In this first book of Andrew's art-themed mystery series, Kira Logan, an artist who also has a knack for helping solve murders, arrives in the small Alaskan coastal town of Raven Creek. She has been commissioned to lead the effort in creating a mural memorializing the many fisherman and boat captains who have been lost to the sea throughout Raven Creek's history. Early on, readers learn of the Halibut Hunter, a boat which has recently been lost at sea. The body of its captain, Jason, a respected fisherman in town, has now washed ashore. There is a bullet wound in his body, but, beyond that, almost nothing is known as to what might have happened to the crew of two on board. However, that fact does not stem the tide of rumor and speculation by the people of the small fishing community where, for better or worse, most residents know each other.

Preparations are underway for the construction and painting of the multi-paneled mural—an effort led by Kira, but which by town tradition will involve a large group of volunteers. This will occur during a music festival that temporarily swells the small town's population, as thousands are attracted from nearby areas for live musical performances, art and street vendors, crafts, and cuisine. A decision as to whether to include the Halibut Hunter in the mural (with its recent disappearance and rampant speculation around town that drug smuggling was involved in its demise) is ultimately given the green light. This proves to be very cathartic for the captain's children, as they are given the honor of painting his particular boat.

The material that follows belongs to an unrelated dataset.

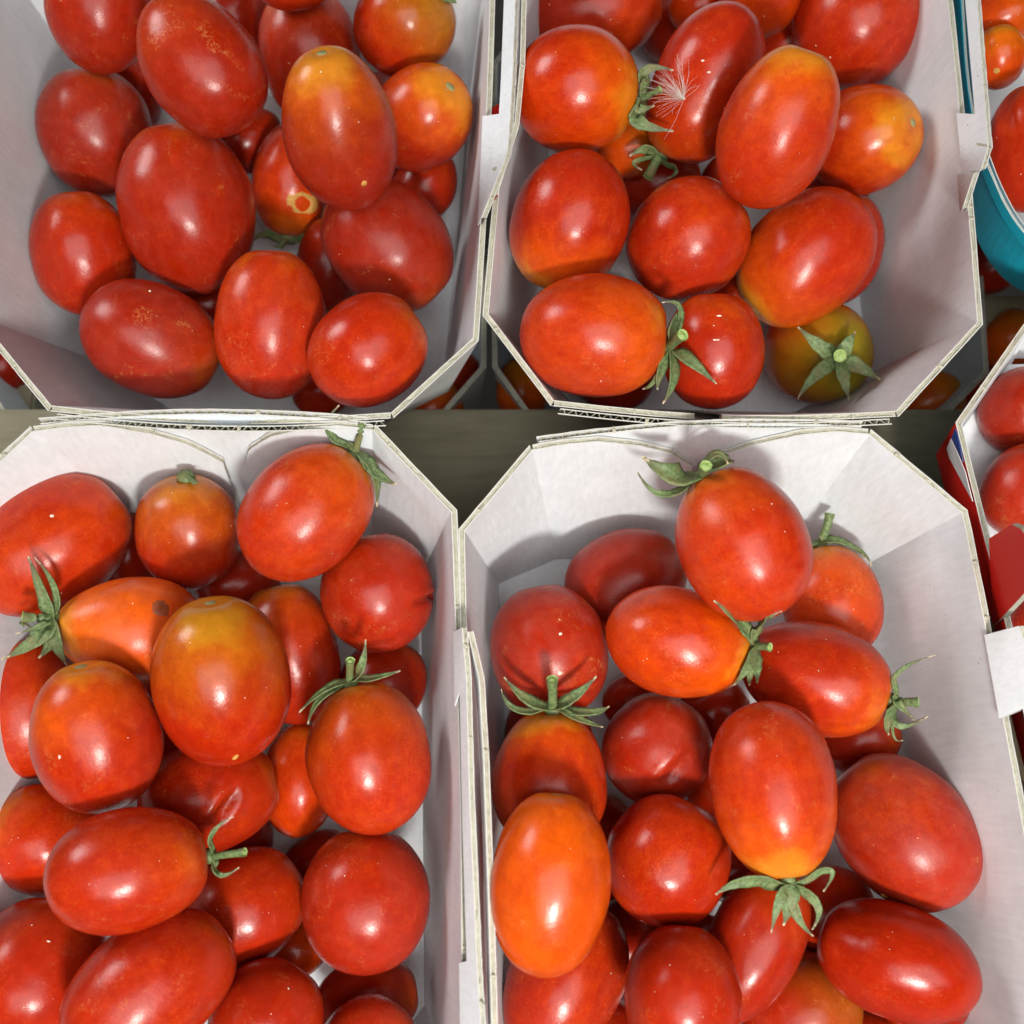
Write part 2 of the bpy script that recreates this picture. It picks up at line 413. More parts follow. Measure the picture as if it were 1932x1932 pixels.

Before long—and smack dab in the middle of the week's art and music activities—there is a most unexpected murder in Raven Creek. Then, only days later, yet another gruesome murder occurs. In both cases, the bodies are dumped in and among machinery having to do with the small town's fish processing operations. Kira is exhausted after an exciting but tragic week making new friends as they have worked together to create the larger-than-life art piece to be hung on the side of a prominent shop. While the mural has been completed, there is no denying the strange tragedy of two unsolved (yet seemingly connected) murders that has befallen the small town during the same time. Toward the novel's end, Kira starts to put two and two together as she spends time with Owen Martin, a widower and well-respected gentleman in town who has helped coordinate the volunteers and pails of paint during the mural-making process. Things start to unravel with a simple accidental step of Kira crushing, without knowing it, a distinct earring which, for reasons yet unknown, has been left on the floor in Owen's ship, Raven's Witch, one evening as the two begin to strike up a romance.

Though most of the book is told from Kira's viewpoint, Andrew does utilize an interesting literary choice. Some chapters are presented from the perspective of other key characters central to the plot. This does not in the least distract the reader's attention, as the name of the new character who takes on the role of the narrator is clearly presented at the beginning of the chapter. This choice of added perspective, because it is used sparingly and intelligently by the author, rounds out the narrative nicely and achieves its intended effect. Another point worth making about the mystery novel is that Alaska, generally, and Raven Creek, in particular, are described in such gorgeous detail using imagery from the natural-world setting where Andrew's novel takes place, that the case could be made that this part of Alaska, itself, becomes another of the main characters in the book. Certain passages—especially at chapter openings—read like poetry and are painted like visual art by the author. In describing the natural beauty and specific landmark features of the coastal Alaskan environment, it is as though the reader has taken this sojourn right alongside Kira as she treks to the small town to work on the mural for which she has been commissioned.

The author's professional background also gives the tale some additional realism. Andrew, long a visual artist before diving into the world of mystery writing, has created numerous award-winning bronze and ceramic sculptures, weavings, watercolors, and oil paintings. Presently living in Sedona, AZ, she previously called Washington, DC, home and served as CNN's official courtroom sketch artist.